Sunday, July 11, 2004

Carb Wild


The food industry and advertising writers are on the national band wagon with lower carbohydrate foods. Since that often means less sugar, it’s really a good thing.

But, most important to our minds now is that the advertising writers still need a dose of English grammar in their writing.

Years ago, there was an advertisement for Winston cigarettes stating that “Winston tastes good like a cigarette should.” Now most intelligent people knew that “like” was the wrong word, “as” being the correct one. And in later Winston commercials, there was an actor playing a college professor who corrected the jingle language as part of a commercial. I suppose the controversy gave the original commercials added life and product name recognition, and that's what an ad should do. I just think a similar result could have been attained with imaginative correct English. And anyway, most of us now wish that past cigarette advertising hadn't been so effective.

I don’t mean to single out Winston; it’s past commercials are just examples of the pervading poor grammar in advertising. “Damn the grammarians! Full ads ahead!” These words may not have been said, but the writers certainly embraced the concept. They have always been more interested in catchy phrases than in proper English grammar.

“Take Beano before, and there’ll be no gas.” The ad copy is correct, but the speaker on TV elides over the “r” in “there’ll” to make it sound like “they’ll.” The pronunciation isn’t correct, but apparently the powers-that-be believe it sounds better in the ad.

I remember a recent beauty product ad with the background of a released song. It’s also used in a restaurant ad.

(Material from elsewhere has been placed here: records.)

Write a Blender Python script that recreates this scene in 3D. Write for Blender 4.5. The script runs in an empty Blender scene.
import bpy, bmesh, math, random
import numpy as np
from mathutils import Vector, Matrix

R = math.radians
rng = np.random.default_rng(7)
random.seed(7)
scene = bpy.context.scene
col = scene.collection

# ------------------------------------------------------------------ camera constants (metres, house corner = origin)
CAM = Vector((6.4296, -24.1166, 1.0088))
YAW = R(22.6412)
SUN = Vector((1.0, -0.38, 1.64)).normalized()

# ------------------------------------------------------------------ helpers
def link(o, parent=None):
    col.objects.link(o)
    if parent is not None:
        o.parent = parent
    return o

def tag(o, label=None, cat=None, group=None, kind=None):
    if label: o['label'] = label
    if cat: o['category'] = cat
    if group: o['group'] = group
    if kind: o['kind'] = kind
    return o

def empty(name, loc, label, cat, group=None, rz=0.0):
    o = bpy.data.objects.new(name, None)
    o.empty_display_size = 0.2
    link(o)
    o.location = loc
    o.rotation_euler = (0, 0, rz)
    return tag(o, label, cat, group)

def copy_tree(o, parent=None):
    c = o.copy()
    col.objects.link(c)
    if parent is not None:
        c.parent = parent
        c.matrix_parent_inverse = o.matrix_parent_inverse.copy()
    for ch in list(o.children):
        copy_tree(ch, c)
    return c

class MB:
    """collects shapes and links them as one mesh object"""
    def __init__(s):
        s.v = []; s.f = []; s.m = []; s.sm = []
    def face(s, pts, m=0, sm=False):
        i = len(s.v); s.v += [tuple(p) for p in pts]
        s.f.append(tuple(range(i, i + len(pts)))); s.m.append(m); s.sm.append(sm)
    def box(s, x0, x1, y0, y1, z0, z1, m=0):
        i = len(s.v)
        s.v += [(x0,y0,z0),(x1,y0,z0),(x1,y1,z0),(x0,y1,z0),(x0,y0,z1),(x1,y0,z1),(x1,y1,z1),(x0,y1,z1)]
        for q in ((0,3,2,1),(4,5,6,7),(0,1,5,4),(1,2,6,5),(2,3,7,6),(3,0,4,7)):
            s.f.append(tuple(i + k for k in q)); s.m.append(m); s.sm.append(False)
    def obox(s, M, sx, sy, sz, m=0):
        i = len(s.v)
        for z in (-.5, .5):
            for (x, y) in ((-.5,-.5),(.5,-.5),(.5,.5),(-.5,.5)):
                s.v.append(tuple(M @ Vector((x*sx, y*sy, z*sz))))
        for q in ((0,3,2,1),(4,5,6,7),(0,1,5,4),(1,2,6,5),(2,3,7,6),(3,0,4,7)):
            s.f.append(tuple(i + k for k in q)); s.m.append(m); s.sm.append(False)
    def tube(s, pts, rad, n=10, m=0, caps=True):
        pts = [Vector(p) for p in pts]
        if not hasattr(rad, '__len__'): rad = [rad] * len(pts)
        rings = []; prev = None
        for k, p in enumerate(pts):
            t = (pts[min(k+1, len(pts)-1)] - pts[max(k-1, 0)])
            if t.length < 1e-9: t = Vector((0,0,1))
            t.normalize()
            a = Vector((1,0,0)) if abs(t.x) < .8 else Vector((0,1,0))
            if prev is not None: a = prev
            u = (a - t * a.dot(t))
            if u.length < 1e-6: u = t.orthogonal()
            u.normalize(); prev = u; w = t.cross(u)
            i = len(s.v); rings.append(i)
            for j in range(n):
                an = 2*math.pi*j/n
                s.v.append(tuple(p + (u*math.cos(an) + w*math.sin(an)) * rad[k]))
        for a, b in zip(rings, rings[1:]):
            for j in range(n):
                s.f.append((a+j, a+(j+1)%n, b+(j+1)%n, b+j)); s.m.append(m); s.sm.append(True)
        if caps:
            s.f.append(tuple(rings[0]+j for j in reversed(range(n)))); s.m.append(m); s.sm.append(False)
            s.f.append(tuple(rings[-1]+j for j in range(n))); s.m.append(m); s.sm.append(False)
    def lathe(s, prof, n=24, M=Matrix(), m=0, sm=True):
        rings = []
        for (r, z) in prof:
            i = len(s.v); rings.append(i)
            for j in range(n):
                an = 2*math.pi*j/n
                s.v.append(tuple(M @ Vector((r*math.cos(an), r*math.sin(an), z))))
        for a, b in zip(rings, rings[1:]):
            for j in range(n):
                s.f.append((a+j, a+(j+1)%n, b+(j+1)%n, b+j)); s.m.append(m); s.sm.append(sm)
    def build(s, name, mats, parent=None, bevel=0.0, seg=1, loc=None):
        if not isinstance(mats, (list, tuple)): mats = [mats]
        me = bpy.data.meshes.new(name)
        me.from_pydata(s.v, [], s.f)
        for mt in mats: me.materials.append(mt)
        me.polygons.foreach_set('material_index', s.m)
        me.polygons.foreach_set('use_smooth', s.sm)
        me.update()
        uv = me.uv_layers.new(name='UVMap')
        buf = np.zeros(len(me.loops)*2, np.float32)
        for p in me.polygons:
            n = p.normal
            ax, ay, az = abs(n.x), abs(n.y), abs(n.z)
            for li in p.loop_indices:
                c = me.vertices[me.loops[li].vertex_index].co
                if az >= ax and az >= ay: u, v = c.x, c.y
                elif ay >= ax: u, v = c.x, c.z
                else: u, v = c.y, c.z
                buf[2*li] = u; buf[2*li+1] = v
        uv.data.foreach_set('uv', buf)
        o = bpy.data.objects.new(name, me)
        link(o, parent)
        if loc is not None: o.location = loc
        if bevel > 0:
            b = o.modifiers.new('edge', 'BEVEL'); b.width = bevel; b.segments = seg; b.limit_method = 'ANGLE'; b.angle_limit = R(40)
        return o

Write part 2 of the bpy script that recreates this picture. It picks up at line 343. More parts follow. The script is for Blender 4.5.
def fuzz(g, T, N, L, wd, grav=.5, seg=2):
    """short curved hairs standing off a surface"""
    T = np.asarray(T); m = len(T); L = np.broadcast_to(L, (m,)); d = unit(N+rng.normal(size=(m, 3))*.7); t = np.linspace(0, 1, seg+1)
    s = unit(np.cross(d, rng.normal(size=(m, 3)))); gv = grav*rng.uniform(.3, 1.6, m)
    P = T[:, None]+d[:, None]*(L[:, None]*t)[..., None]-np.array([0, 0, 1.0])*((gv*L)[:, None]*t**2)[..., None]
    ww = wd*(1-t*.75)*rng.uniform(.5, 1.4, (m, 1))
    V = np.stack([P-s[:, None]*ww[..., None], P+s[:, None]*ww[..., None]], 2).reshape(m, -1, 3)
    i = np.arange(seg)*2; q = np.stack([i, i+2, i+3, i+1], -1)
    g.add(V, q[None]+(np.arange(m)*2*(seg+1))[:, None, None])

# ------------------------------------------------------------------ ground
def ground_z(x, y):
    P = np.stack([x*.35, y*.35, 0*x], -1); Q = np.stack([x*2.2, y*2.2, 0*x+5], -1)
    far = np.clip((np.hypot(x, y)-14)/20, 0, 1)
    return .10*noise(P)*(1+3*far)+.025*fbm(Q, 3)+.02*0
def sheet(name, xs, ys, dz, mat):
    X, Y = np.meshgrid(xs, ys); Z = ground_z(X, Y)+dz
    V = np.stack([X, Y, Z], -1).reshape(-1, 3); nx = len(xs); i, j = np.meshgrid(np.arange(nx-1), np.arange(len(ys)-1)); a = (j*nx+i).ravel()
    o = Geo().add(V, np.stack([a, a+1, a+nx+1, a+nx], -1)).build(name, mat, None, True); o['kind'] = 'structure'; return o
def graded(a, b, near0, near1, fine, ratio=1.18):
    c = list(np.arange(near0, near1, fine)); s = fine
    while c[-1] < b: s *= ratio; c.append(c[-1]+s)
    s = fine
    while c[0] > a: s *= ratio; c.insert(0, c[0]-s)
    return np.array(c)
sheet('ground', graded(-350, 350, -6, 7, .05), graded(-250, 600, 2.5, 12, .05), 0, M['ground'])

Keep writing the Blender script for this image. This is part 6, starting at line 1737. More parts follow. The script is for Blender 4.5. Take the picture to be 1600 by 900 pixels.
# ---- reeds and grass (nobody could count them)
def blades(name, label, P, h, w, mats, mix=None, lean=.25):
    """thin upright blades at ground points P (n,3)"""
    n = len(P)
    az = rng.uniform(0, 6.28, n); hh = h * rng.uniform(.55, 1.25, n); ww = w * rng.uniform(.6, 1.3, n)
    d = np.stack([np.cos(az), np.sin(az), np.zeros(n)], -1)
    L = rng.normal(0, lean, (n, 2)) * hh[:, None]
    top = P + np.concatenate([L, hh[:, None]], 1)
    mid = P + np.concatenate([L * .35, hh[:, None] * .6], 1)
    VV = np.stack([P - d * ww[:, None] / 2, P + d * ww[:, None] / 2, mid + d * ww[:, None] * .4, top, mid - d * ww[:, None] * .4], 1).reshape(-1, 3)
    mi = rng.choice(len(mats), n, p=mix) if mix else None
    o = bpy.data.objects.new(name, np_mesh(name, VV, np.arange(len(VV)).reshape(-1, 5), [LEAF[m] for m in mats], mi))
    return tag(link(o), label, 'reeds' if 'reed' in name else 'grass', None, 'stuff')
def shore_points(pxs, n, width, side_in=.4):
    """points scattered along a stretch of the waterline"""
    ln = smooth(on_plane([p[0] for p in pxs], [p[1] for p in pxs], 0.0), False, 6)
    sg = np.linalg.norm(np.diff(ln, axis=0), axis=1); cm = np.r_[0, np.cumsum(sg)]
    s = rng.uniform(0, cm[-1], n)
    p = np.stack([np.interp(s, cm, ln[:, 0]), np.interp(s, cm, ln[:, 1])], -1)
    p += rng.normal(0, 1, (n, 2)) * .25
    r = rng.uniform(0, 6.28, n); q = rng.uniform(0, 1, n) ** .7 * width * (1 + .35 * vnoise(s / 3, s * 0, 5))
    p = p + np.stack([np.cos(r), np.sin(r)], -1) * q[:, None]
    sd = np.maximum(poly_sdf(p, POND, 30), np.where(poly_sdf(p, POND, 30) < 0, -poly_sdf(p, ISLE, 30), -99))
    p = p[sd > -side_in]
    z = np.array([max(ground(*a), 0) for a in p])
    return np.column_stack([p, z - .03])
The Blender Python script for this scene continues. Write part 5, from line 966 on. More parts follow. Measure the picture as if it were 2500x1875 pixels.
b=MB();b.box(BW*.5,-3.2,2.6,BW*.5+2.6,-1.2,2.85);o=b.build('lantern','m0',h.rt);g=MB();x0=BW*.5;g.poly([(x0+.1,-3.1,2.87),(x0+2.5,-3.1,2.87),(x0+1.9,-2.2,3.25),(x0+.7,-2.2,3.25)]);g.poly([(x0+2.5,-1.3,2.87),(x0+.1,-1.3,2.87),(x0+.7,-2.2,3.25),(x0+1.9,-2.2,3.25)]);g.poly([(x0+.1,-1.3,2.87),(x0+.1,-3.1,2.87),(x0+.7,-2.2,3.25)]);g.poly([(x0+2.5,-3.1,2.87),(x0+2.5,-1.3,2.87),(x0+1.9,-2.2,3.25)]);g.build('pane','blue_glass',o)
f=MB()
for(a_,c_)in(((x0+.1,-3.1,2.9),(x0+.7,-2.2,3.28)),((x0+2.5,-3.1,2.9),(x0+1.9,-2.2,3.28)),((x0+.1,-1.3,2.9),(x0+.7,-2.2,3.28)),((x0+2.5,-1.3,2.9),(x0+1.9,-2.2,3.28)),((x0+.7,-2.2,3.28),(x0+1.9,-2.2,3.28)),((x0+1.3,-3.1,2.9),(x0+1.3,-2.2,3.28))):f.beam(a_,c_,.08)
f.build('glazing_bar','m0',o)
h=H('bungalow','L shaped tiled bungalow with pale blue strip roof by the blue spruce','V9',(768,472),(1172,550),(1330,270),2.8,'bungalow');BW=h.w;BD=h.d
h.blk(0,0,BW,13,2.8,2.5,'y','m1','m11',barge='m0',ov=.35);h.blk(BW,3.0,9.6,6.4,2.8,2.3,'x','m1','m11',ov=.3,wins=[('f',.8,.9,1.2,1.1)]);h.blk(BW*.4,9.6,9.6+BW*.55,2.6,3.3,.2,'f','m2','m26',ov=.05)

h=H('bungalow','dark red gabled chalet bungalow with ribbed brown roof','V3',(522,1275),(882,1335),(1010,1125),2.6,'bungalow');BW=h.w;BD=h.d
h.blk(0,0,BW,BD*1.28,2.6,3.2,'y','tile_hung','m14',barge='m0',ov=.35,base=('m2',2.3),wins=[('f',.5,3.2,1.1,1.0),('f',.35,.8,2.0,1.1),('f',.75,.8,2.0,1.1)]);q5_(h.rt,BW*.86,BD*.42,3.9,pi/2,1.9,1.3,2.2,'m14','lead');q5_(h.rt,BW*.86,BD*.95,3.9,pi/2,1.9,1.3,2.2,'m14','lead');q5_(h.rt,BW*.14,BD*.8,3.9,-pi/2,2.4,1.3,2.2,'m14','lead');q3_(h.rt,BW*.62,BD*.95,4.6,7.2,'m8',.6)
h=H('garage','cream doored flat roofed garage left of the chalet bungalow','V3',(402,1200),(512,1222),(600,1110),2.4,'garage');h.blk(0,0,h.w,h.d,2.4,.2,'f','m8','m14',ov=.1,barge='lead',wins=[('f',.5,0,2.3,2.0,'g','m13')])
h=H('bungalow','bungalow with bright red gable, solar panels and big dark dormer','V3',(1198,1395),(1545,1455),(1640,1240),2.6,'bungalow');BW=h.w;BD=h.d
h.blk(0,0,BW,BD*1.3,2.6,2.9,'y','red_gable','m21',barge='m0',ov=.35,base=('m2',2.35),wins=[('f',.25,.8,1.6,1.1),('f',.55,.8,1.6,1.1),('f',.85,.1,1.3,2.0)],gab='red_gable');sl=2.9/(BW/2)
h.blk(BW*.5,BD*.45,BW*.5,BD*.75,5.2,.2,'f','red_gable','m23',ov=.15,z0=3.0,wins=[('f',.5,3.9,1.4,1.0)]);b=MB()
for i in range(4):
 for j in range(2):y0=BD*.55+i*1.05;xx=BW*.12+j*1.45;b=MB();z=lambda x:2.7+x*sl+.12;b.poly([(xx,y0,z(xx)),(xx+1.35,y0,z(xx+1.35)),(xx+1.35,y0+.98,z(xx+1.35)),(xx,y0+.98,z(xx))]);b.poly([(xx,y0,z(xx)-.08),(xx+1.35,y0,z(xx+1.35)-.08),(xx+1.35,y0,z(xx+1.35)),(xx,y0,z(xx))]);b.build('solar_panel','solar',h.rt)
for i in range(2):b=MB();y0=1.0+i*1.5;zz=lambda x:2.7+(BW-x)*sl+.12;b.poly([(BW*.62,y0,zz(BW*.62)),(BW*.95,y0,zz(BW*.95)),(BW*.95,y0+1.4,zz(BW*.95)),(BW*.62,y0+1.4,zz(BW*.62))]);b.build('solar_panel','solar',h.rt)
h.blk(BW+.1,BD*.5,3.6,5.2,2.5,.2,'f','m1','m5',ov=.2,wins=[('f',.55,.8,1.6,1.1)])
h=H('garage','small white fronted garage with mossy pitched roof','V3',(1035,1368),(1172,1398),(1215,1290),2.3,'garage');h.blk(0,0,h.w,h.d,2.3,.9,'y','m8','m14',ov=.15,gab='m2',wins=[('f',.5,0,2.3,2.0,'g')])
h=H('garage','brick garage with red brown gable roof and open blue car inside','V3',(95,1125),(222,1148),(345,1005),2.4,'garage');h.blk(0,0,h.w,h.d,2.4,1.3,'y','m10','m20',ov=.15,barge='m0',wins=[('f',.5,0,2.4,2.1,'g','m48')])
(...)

What I’ve heard is "I believe in mail call!" Only later, was I told the singer was saying "I believe in miracles.!" Every time I hear that commercial, I hear "mail call" and not "miracles." And this is so even after I was told the correct word.

Now, a perennial mistake in commercials is to parrot language incorrectly used in the mainstream---usually to shy away from being called sexist. The word “they” is not singular. When you’re referring to one person you should use he, she, it, one, etc.---and not “they.”-

In the past, the singular pronoun “he” was generally used to denote an unknown or undefined person. That’s no longer the case. Now people lazily and incorrectly use the plural pronoun “they.” Of course, simply rephrasing the sentence can generally avoid the problem, but apparently that’s too much work.

“Yes, your child is at risk. They will be….” “They” is simply wrong. A better phrase could be: “Yes, your children are at risk.. They will be…” See how easy that was. And the meaning remains true to the original idea. I mean, how many only children are there in American families anyway? The constant misuse of “they” really grates in my ears.

“Kevin Harvick’s pit crew trust one brand of battery…” says the announcer in a commercial. Of course, in the rush to misuse the parts of speech, there is no correlation between the singular subject and plural verb. “Crew” is a catchall word, like class, team, gang etc. It demands a singular verb. “Pit crew…trusts…” Just think about how it sounds.

Now to carbs. “Less carbs” may sound good at first, but it is wrong, and I think the writers should know it.

“Less” is a word that is applied to things that are measured by amount, and not by size, quality, or number: less butter; less courage; less flavor… These are “mass” nouns, in that you can’t really define or count their values easily. In the past, we used the word “fungible,” in that one part of the mass noun could be replaced by another with no problem. One wheat berry is the same as another in “grain.” One gallon of oil is pretty much the same as the next, and we count them in barrels of 55 gallons each. And in most cases, we don’t normally count the individual units, preferring the larger mass noun of “grain” or “oil,” counted in different forms such as bushels, barrels, or tons.

“Fewer” on the other hand, is used before a plural noun, such as cars, books, reasons, etc. These can normally be individually counted.

Thus you can have “less tonnage,” but “fewer tons;” “less shipping,” but “fewer ships;” “less oil,” but “fewer barrels;” “less manpower,” but fewer men;” “less fat,” but “fewer carbs.”

Don’t get me wrong. Some advertising writers do use correct grammar. My favorite salad dressing states it has “60% less fat, 50% fewer calories.” See, it isn’t hard to be correct.

I certainly don’t expect advertisers to suddenly sprout grammarian wings or the actors to speak with perfect diction, but it seems to me that a better handle on the English language in advertising could actually improve a message’s understanding. In that case, the listener doesn’t have to question his or her ears. A message in simple, everyday, correct English could reach the listener more quickly and effectively.

The English language is one of America’s unifying factors. When we all use it correctly, there can be less misunderstanding (or fewer misunderstandings) among (not between) our fellow citizens.